Na ausência de apoio estatal, a categoria dos
Auditores decidiu que eles mesmos teriam que resistir ao engodo e, de maneira
inusitada e impressionante, se dispuseram a abdicar do dinheiro no bolso para
defender a carreira. As consequências da greve da categoria têm sido tanto
espetaculares quanto catastróficas para a economia nacional, como se pôde ver
durante as duas últimas semanas: aduana em operação padrão, cargas de importação
e exportação paradas em todo o Brasil, caminhoneiros a beira do colapso
nervoso, prejuízos de 100 milhões de reais por dia só em Santos. Some-se Foz do
Iguaçu, Zona Franca de Manaus… Como se ainda fosse pouco, a RFB decidiu admitir
o que já se desconfiava, as quedas recordes de arrecadação em âmbito federal
embutem os impactos do movimento reinvindicatório dos Auditores Fiscais.
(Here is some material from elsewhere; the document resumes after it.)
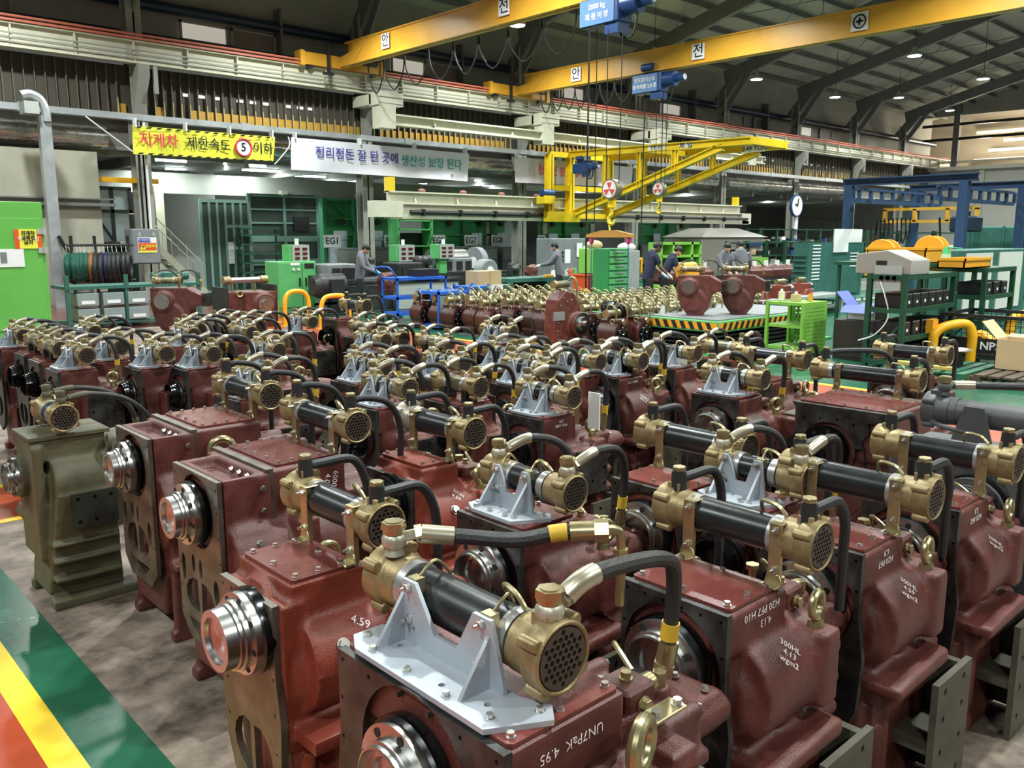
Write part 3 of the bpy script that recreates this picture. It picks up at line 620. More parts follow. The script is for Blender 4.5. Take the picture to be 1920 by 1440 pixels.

E,
aparentemente, isso passa dos R$ 50 bilhões nestes poucos meses de imbróglio do
PL nas mãos do famigerado relator.
Resumindo o enredo, que bem poderia ser de filme de
terror (o papel de mordomo ou de conde Drácula todos sabem de quem seria,
certo?): o Governo envia o projeto de lei da carreira tributária federal para o
congresso, após mais de um ano de negociações com as categorias; o relator
escolhido, conhecido por um passado de episódios controversos, transfigura o
projeto, agregando ilegalidades, como conferir atribuições privativas de
autoridade tributária a cargos auxiliares; o governo, que tem base suficiente
para aprovar com folga emendas constitucionais, incompreensivelmente resolve
não interferir; para evitar o que alertam ser a ruína do cargo, a categoria dos
auditores entra em greve, provocando bilhões em prejuízo ao tesouro e às
empresas que operam no comércio exterior.
Como sempre, o distinto público paga a conta.